Gaming is itself, a very powerful tool for teaching adaptive thinking skills and for driving the assembly of a “ value network” that can be turned toward productive purposes. Indeed, Johannson spends a great deal of time discussing the potential of these networks to function as a two-edged sword in regard to innovation. Moreover, the social and financial organization clustered around the innovator can be determinative in the success of the innovation in a way that is wholly counterintuitive, according to Johansson. Excess support brings restrictions in the form of vested interests from old value networks, stigmatizing failures that are a necessary part of the learning curve and blunting internal motivation with the distracting prospect of extrinsic reward. There is cognitive strength in ” staying hungry” and needing to stretch resources with value-added thought ( see Don Vandergriff’s Raising the Bar).

What Is To Be Done?:

Looking elsewhere, like The Smithsonian Magazine’s37 under 36 Young Innovators” we see many mining Johansson’s intersections or using Gardner’s Synthesizing and Creative Minds but these bright folks are social outliers.

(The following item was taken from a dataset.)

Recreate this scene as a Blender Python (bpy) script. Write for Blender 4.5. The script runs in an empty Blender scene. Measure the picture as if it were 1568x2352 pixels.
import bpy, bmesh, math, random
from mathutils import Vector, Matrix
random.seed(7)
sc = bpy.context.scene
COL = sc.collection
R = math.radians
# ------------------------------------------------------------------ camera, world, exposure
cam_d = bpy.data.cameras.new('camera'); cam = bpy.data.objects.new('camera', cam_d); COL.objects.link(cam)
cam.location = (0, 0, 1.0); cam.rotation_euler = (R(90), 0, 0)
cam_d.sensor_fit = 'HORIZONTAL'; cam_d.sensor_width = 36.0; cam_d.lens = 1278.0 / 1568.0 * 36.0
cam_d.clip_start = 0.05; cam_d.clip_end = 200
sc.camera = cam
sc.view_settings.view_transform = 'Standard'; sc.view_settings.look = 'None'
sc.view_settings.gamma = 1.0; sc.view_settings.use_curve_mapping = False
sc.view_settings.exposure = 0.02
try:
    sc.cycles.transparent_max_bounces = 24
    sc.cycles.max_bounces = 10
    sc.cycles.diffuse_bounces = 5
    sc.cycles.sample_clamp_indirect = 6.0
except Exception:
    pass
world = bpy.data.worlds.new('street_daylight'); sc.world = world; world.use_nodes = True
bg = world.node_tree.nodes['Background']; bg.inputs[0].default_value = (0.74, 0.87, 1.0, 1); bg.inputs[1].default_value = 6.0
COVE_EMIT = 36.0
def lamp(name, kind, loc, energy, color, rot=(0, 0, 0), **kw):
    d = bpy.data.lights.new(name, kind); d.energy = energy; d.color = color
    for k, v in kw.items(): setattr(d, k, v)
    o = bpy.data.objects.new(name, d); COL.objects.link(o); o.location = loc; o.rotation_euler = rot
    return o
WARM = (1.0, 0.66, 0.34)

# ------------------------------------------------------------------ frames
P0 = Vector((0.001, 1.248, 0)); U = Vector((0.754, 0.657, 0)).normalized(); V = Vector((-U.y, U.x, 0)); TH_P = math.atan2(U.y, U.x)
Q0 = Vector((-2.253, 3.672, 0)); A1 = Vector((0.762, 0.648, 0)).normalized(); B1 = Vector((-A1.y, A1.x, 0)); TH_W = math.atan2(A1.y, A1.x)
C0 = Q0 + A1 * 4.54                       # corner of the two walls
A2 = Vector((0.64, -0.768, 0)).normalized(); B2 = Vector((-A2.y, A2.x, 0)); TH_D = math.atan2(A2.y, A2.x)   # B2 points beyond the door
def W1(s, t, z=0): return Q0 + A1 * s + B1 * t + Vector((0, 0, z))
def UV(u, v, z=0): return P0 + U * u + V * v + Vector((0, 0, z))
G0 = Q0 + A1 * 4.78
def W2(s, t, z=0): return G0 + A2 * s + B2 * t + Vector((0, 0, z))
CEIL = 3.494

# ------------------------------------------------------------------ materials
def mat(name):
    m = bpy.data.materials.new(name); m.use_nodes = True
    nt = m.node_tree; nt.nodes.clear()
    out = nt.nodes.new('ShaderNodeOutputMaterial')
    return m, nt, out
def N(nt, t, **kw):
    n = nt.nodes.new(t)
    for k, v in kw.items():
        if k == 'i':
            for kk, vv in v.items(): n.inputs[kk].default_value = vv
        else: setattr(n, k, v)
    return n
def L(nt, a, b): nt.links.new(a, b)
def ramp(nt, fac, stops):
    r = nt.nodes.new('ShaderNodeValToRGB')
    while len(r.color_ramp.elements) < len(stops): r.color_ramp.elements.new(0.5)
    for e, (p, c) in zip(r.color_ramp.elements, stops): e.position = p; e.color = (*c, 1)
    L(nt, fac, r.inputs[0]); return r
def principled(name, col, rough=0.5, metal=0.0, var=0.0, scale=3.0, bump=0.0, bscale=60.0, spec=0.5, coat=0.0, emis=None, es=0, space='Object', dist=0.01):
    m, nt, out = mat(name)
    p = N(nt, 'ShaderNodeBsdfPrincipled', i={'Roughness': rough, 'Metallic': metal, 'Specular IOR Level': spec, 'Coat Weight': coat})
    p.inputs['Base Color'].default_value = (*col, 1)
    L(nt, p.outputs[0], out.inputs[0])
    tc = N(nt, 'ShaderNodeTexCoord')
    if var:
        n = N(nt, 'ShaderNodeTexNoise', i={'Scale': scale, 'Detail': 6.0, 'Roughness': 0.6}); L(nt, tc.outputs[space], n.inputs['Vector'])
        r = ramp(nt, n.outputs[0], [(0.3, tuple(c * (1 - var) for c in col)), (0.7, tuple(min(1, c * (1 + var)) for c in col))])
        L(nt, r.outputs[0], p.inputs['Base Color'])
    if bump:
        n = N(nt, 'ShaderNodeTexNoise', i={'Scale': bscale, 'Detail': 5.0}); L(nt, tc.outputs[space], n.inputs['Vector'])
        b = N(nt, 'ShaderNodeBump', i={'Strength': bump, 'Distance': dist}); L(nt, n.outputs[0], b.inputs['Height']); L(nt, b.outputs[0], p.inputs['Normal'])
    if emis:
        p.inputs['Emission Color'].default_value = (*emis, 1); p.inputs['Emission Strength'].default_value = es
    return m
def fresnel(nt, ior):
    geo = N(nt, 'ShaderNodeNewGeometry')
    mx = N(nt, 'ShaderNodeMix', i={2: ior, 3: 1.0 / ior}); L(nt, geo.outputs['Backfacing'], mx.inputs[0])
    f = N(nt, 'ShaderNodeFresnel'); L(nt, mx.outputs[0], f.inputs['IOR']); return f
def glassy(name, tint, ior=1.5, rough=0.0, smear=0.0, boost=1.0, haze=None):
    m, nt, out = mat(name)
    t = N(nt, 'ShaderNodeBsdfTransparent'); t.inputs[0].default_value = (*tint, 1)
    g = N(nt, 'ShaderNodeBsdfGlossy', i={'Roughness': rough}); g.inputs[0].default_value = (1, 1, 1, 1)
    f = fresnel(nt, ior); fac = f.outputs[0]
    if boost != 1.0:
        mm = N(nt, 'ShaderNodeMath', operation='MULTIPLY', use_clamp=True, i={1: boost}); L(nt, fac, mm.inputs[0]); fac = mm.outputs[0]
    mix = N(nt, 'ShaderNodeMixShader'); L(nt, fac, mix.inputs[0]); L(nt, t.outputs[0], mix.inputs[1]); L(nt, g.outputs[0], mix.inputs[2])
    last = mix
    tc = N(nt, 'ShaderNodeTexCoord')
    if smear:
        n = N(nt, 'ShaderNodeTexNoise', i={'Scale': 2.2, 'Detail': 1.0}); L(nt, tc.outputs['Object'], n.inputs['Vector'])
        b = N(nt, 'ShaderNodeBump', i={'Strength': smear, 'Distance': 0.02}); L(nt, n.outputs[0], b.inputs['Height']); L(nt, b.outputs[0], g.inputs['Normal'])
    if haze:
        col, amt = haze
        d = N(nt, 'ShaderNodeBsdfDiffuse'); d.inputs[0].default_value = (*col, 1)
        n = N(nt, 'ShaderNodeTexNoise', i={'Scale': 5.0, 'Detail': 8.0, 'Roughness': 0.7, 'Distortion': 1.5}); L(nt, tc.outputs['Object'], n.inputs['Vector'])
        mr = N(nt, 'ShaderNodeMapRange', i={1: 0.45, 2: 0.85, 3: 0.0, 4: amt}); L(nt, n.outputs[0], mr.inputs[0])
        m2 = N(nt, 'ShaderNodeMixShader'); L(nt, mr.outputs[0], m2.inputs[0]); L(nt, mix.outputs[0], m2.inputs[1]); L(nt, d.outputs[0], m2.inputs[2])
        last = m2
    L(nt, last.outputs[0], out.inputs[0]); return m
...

What we need is re-engineering of institutional cultures and structures, particularly that of our educational system to balance the development of analytical prowess with generative, creative, synthesisizing, capacities. John Hagel recently had a post at Edge Perspectives with a number of sage suggestions for driving innovation:

“Diversity. As Scott Page and others have persuasively suggested, new insight and learning tends to increase with cognitive diversity. This principle highlights the importance of designing institutional arrangements that extend well beyond a single institution, with particular attention to the opportunity to connect to diverse pools of expertise and experience. Diversity can often be enhanced by connecting into spikes – geographic concentrations of talent – and by targeting “brokers” within social networks, creating a multiplier effect in terms of the number of participants that are potentially accessible.